╭─ DATA LINES
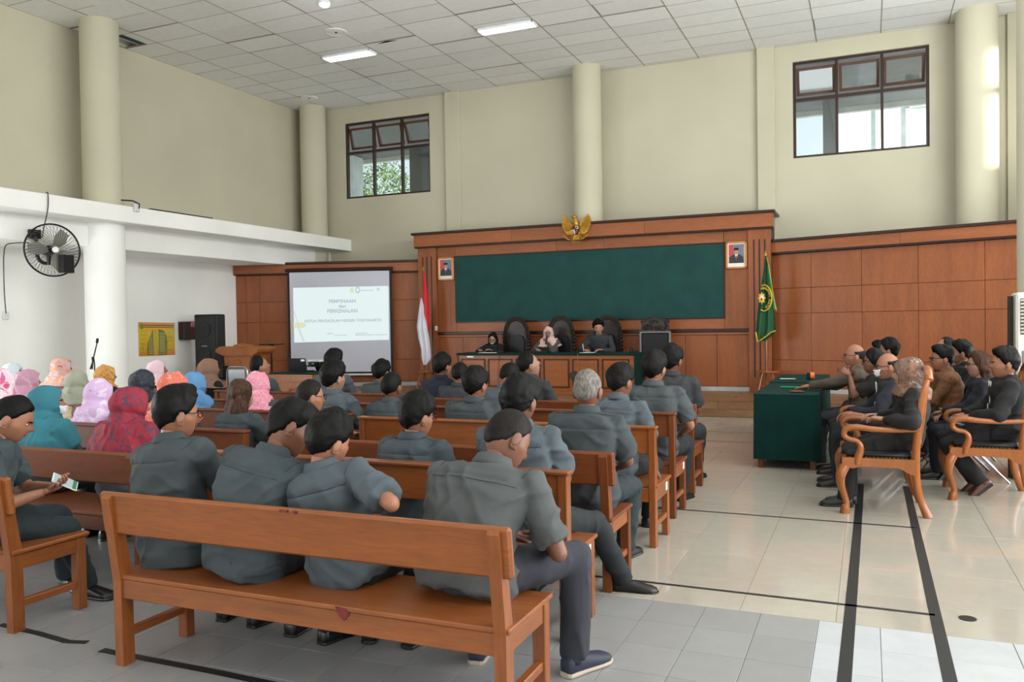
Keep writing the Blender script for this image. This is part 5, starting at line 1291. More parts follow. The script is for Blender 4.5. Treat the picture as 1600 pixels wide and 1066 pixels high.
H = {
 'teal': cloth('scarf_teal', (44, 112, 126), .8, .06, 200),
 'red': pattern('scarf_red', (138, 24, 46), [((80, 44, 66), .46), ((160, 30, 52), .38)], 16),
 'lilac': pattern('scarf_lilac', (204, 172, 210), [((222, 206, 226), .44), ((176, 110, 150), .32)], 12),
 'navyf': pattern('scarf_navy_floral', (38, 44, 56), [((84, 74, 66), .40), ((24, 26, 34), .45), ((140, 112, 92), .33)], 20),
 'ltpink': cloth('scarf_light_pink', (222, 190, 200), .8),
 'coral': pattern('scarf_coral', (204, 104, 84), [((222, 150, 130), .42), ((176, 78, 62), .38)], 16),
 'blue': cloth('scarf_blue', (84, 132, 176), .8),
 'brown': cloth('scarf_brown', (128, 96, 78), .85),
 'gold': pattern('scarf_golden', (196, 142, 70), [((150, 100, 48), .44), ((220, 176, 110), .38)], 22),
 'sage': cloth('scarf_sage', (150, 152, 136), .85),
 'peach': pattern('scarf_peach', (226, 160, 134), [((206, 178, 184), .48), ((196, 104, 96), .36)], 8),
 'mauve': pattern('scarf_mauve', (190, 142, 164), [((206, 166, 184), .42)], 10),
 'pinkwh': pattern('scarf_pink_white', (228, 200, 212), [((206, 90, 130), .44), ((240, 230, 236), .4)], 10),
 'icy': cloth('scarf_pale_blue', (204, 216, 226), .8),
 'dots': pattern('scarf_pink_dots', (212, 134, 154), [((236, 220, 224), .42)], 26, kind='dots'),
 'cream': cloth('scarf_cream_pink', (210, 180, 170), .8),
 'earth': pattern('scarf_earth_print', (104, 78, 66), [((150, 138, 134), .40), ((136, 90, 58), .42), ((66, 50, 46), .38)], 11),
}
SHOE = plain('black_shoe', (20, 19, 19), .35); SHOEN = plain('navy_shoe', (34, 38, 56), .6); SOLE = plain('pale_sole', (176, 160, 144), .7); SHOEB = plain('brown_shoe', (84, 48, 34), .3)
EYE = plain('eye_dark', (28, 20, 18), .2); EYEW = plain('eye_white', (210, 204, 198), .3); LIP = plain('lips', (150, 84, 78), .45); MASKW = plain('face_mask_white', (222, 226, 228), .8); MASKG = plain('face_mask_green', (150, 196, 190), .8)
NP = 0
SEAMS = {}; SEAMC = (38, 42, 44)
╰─
WORK TO COMPLETE:
Transcribe the listing in full and omit the pictures.

SOLUTION TO THE EXERCISE:
Keep writing the Blender script for this image. This is part 5, starting at line 1291. More parts follow. The script is for Blender 4.5. Treat the picture as 1600 pixels wide and 1066 pixels high.
H = {
 'teal': cloth('scarf_teal', (44, 112, 126), .8, .06, 200),
 'red': pattern('scarf_red', (138, 24, 46), [((80, 44, 66), .46), ((160, 30, 52), .38)], 16),
 'lilac': pattern('scarf_lilac', (204, 172, 210), [((222, 206, 226), .44), ((176, 110, 150), .32)], 12),
 'navyf': pattern('scarf_navy_floral', (38, 44, 56), [((84, 74, 66), .40), ((24, 26, 34), .45), ((140, 112, 92), .33)], 20),
 'ltpink': cloth('scarf_light_pink', (222, 190, 200), .8),
 'coral': pattern('scarf_coral', (204, 104, 84), [((222, 150, 130), .42), ((176, 78, 62), .38)], 16),
 'blue': cloth('scarf_blue', (84, 132, 176), .8),
 'brown': cloth('scarf_brown', (128, 96, 78), .85),
 'gold': pattern('scarf_golden', (196, 142, 70), [((150, 100, 48), .44), ((220, 176, 110), .38)], 22),
 'sage': cloth('scarf_sage', (150, 152, 136), .85),
 'peach': pattern('scarf_peach', (226, 160, 134), [((206, 178, 184), .48), ((196, 104, 96), .36)], 8),
 'mauve': pattern('scarf_mauve', (190, 142, 164), [((206, 166, 184), .42)], 10),
 'pinkwh': pattern('scarf_pink_white', (228, 200, 212), [((206, 90, 130), .44), ((240, 230, 236), .4)], 10),
 'icy': cloth('scarf_pale_blue', (204, 216, 226), .8),
 'dots': pattern('scarf_pink_dots', (212, 134, 154), [((236, 220, 224), .42)], 26, kind='dots'),
 'cream': cloth('scarf_cream_pink', (210, 180, 170), .8),
 'earth': pattern('scarf_earth_print', (104, 78, 66), [((150, 138, 134), .40), ((136, 90, 58), .42), ((66, 50, 46), .38)], 11),
}
SHOE = plain('black_shoe', (20, 19, 19), .35); SHOEN = plain('navy_shoe', (34, 38, 56), .6); SOLE = plain('pale_sole', (176, 160, 144), .7); SHOEB = plain('brown_shoe', (84, 48, 34), .3)
EYE = plain('eye_dark', (28, 20, 18), .2); EYEW = plain('eye_white', (210, 204, 198), .3); LIP = plain('lips', (150, 84, 78), .45); MASKW = plain('face_mask_white', (222, 226, 228), .8); MASKG = plain('face_mask_green', (150, 196, 190), .8)
NP = 0
SEAMS = {}; SEAMC = (38, 42, 44)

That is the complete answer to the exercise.